● **Job**:
Your task is to restate the data word for word.

● **Task data**:

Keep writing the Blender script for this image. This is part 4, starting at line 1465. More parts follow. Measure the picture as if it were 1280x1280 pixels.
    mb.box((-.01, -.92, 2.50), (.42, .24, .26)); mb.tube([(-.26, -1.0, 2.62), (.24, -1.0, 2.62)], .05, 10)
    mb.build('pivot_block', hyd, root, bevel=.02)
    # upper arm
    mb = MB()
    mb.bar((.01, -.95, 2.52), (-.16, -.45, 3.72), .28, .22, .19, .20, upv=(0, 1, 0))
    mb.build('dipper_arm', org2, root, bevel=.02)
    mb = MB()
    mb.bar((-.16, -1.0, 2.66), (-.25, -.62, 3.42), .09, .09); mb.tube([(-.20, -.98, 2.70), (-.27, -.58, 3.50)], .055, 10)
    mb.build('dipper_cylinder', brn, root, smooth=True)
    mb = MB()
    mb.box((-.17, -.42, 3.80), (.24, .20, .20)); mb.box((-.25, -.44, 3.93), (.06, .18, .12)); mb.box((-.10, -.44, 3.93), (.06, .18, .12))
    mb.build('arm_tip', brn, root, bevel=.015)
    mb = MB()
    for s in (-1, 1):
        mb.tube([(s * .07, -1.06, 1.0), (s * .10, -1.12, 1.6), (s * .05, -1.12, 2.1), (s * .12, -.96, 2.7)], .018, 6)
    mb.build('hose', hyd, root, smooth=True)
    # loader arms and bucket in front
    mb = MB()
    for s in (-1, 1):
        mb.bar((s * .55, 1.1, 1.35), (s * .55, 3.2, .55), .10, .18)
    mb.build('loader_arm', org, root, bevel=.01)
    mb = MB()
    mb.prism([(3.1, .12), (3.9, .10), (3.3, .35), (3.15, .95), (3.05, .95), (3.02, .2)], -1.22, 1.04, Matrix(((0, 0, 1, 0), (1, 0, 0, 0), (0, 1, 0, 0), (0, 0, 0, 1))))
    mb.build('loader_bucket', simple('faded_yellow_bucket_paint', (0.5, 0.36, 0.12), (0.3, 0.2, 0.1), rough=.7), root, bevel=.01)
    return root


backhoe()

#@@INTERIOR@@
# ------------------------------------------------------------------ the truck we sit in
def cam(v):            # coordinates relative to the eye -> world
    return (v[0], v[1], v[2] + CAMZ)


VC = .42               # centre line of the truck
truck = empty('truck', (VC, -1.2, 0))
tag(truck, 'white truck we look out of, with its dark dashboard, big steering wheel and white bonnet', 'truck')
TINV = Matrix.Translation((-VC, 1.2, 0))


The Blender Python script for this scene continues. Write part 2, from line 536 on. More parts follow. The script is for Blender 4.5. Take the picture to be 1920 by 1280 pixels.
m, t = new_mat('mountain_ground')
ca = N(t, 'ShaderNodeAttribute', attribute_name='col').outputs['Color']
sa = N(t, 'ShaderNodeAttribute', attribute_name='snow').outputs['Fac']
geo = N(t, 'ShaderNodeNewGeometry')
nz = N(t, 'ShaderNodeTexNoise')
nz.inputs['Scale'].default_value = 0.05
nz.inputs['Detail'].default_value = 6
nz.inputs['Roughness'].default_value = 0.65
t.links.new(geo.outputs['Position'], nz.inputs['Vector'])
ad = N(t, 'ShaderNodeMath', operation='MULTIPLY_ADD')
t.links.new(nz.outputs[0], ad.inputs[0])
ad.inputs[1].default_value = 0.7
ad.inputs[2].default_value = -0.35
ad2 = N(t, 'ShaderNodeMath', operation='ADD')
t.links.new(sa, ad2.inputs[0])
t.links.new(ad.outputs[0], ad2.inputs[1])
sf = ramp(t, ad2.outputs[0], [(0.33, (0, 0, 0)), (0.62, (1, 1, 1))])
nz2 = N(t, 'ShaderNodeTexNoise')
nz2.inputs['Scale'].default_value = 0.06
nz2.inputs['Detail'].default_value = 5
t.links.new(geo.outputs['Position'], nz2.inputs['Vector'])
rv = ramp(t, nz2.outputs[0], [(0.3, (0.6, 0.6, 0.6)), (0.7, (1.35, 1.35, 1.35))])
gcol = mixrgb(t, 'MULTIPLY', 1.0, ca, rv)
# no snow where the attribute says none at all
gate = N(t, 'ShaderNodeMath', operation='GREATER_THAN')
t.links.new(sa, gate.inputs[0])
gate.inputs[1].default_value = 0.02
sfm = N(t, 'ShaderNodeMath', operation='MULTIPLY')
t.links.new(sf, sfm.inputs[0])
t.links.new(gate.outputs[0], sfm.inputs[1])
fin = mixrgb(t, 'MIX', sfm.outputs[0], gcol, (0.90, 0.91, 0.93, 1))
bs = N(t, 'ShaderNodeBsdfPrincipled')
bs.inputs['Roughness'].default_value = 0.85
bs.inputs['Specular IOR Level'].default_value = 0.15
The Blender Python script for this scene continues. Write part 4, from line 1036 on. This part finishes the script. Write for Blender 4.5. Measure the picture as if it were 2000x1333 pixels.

● **Answer below**:
Keep writing the Blender script for this image. This is part 4, starting at line 1465. More parts follow. Measure the picture as if it were 1280x1280 pixels.
    mb.box((-.01, -.92, 2.50), (.42, .24, .26)); mb.tube([(-.26, -1.0, 2.62), (.24, -1.0, 2.62)], .05, 10)
    mb.build('pivot_block', hyd, root, bevel=.02)
    # upper arm
    mb = MB()
    mb.bar((.01, -.95, 2.52), (-.16, -.45, 3.72), .28, .22, .19, .20, upv=(0, 1, 0))
    mb.build('dipper_arm', org2, root, bevel=.02)
    mb = MB()
    mb.bar((-.16, -1.0, 2.66), (-.25, -.62, 3.42), .09, .09); mb.tube([(-.20, -.98, 2.70), (-.27, -.58, 3.50)], .055, 10)
    mb.build('dipper_cylinder', brn, root, smooth=True)
    mb = MB()
    mb.box((-.17, -.42, 3.80), (.24, .20, .20)); mb.box((-.25, -.44, 3.93), (.06, .18, .12)); mb.box((-.10, -.44, 3.93), (.06, .18, .12))
    mb.build('arm_tip', brn, root, bevel=.015)
    mb = MB()
    for s in (-1, 1):
        mb.tube([(s * .07, -1.06, 1.0), (s * .10, -1.12, 1.6), (s * .05, -1.12, 2.1), (s * .12, -.96, 2.7)], .018, 6)
    mb.build('hose', hyd, root, smooth=True)
    # loader arms and bucket in front
    mb = MB()
    for s in (-1, 1):
        mb.bar((s * .55, 1.1, 1.35), (s * .55, 3.2, .55), .10, .18)
    mb.build('loader_arm', org, root, bevel=.01)
    mb = MB()
    mb.prism([(3.1, .12), (3.9, .10), (3.3, .35), (3.15, .95), (3.05, .95), (3.02, .2)], -1.22, 1.04, Matrix(((0, 0, 1, 0), (1, 0, 0, 0), (0, 1, 0, 0), (0, 0, 0, 1))))
    mb.build('loader_bucket', simple('faded_yellow_bucket_paint', (0.5, 0.36, 0.12), (0.3, 0.2, 0.1), rough=.7), root, bevel=.01)
    return root


backhoe()

#@@INTERIOR@@
# ------------------------------------------------------------------ the truck we sit in
def cam(v):            # coordinates relative to the eye -> world
    return (v[0], v[1], v[2] + CAMZ)


VC = .42               # centre line of the truck
truck = empty('truck', (VC, -1.2, 0))
tag(truck, 'white truck we look out of, with its dark dashboard, big steering wheel and white bonnet', 'truck')
TINV = Matrix.Translation((-VC, 1.2, 0))


The Blender Python script for this scene continues. Write part 2, from line 536 on. More parts follow. The script is for Blender 4.5. Take the picture to be 1920 by 1280 pixels.
m, t = new_mat('mountain_ground')
ca = N(t, 'ShaderNodeAttribute', attribute_name='col').outputs['Color']
sa = N(t, 'ShaderNodeAttribute', attribute_name='snow').outputs['Fac']
geo = N(t, 'ShaderNodeNewGeometry')
nz = N(t, 'ShaderNodeTexNoise')
nz.inputs['Scale'].default_value = 0.05
nz.inputs['Detail'].default_value = 6
nz.inputs['Roughness'].default_value = 0.65
t.links.new(geo.outputs['Position'], nz.inputs['Vector'])
ad = N(t, 'ShaderNodeMath', operation='MULTIPLY_ADD')
t.links.new(nz.outputs[0], ad.inputs[0])
ad.inputs[1].default_value = 0.7
ad.inputs[2].default_value = -0.35
ad2 = N(t, 'ShaderNodeMath', operation='ADD')
t.links.new(sa, ad2.inputs[0])
t.links.new(ad.outputs[0], ad2.inputs[1])
sf = ramp(t, ad2.outputs[0], [(0.33, (0, 0, 0)), (0.62, (1, 1, 1))])
nz2 = N(t, 'ShaderNodeTexNoise')
nz2.inputs['Scale'].default_value = 0.06
nz2.inputs['Detail'].default_value = 5
t.links.new(geo.outputs['Position'], nz2.inputs['Vector'])
rv = ramp(t, nz2.outputs[0], [(0.3, (0.6, 0.6, 0.6)), (0.7, (1.35, 1.35, 1.35))])
gcol = mixrgb(t, 'MULTIPLY', 1.0, ca, rv)
# no snow where the attribute says none at all
gate = N(t, 'ShaderNodeMath', operation='GREATER_THAN')
t.links.new(sa, gate.inputs[0])
gate.inputs[1].default_value = 0.02
sfm = N(t, 'ShaderNodeMath', operation='MULTIPLY')
t.links.new(sf, sfm.inputs[0])
t.links.new(gate.outputs[0], sfm.inputs[1])
fin = mixrgb(t, 'MIX', sfm.outputs[0], gcol, (0.90, 0.91, 0.93, 1))
bs = N(t, 'ShaderNodeBsdfPrincipled')
bs.inputs['Roughness'].default_value = 0.85
bs.inputs['Specular IOR Level'].default_value = 0.15
The Blender Python script for this scene continues. Write part 4, from line 1036 on. This part finishes the script. Write for Blender 4.5. Measure the picture as if it were 2000x1333 pixels.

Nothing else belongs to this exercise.